Jetzt, heute (oder was gerade ist) steht Weller mit Band in der nicht ausverkauften, vielleicht nur dreiviertel vollen Columbiahalle. Und was schon beim ersten Song eine Gänsehaut erzeugt, ist nicht nur der Sound der Band, es ist seine Stimme. Weller steht im bunten Licht, zu jedem Song hat man sich eine neue Lichtinstallation einfallen lassen, die auf der Leinwand hinter der Band fast psychedelische Effekte erzeugt. Weller beginnt mit Stücken aus seinem neuen, ziemlich tollen Album „Illumination“. Bei einer Leitfigur wie Weller suchen viele nach klaren Aussagen, „A bullet for everyone“ ist deutlich ein Antikriegssong: „There’s a bomb for every city“. In einem Interview hat er jüngst aber erklärt, zu öffentlichem politischen Engagement habe er keine Lust mehr. Als er das letzte Mal antikriegsmäßig unterwegs war, hätten die beteiligten Leute ihn zu sehr genervt. Die wollten ihn vereinnahmen und ständig neue Statements.

So widmet er die von sich selbst erleuchtete „Illumination“-CD lieber seinen Kindern und allen „Kindern einer besseren Zukunft“. Hier im Konzert sind sowieso eher die Papis. Viele Männer so zwischen 35 und 50, wenig Frauen, dabei sieht Weller in seinem bunten Hemd immer noch recht knackig aus. Ansagen gibt es kaum, im Laufe des Abends wir er zwar etwas redseliger, aber dann versteht man sein Genuschel nur schwer.

Ist ja auch nicht nötig. Die Band haut die Songs raus, wie beim Karneval die Bonbons unters Volk geworfen werden. Kaum haben wir einen ausgepackt, knallen sie uns schon das nächste Ding vor den Latz. Auch die Style-Council-Stücke lassen sich, neu verpackt und die Kanten etwas eckiger gefeilt, effektiv durchrocken. Richtig heftig aber wird’s bei den alten Jam-Songs. Jetzt lassen die Jungs im Publikum schon mal die etwas lichteren Haare schütteln, auch Luftgitarren werden vereinzelt gestimmt und eingesetzt. „Town called malice“, manch einer wäre für eine Liveversion nur dieses Stücks in jüngeren Jahren durch halb Europa getrampt. Dann auch noch „That’s Entertainment“, mit der fast niedlichen Aussprache des Worts Entertainment. Das Jahrhundertstück hatte er einmal „pissed“ aus dem Pub kommend in zehn Minuten geschrieben, behauptet er auf dem Cover der Jam-Live-Platte „Dig The New Breed“.
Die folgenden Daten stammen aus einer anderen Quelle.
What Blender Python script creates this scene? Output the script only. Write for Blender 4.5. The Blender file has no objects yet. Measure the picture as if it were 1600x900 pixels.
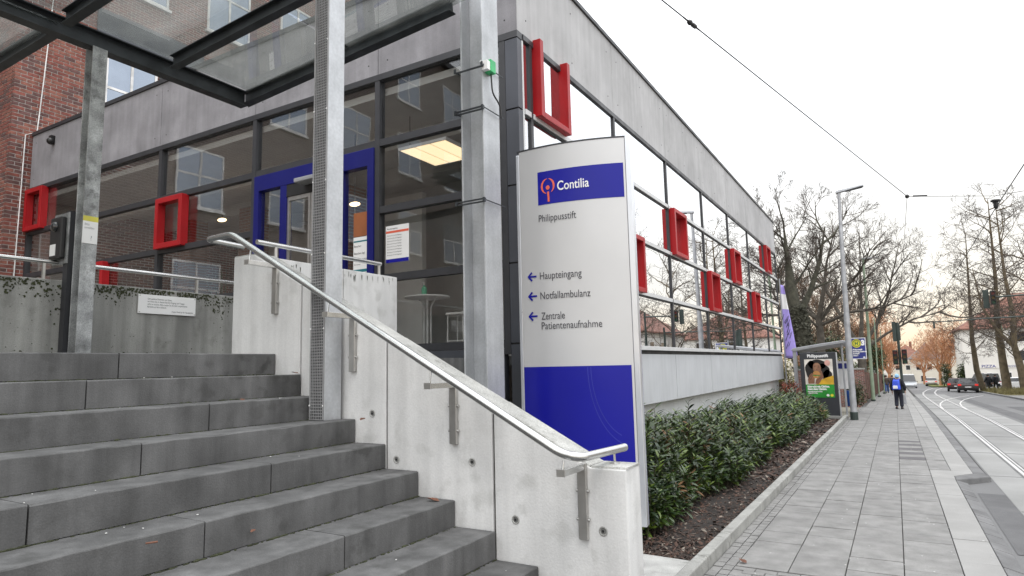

Ein normales Konzert wäre längst zu Ende, Weller aber hat keine Lust, ins Hotel zu gehen. Er zündet sich ’ne Kipppe an, setzt sich zu Abkühlung mal an sein kleines Piano und trällert eine Ballade. Es gibt nur eine Zugabe, die aber setzt noch einmal so ein heftiges Gitarrengewitter in Gang, dass man durch die Halle tanzen und schreien möchte.

Draußen steht ein Engländer mit T-Shirts („Only 3.000 left“). Seit ewigen Zeiten kaufe ich wieder ein Konzert-T-Shirt.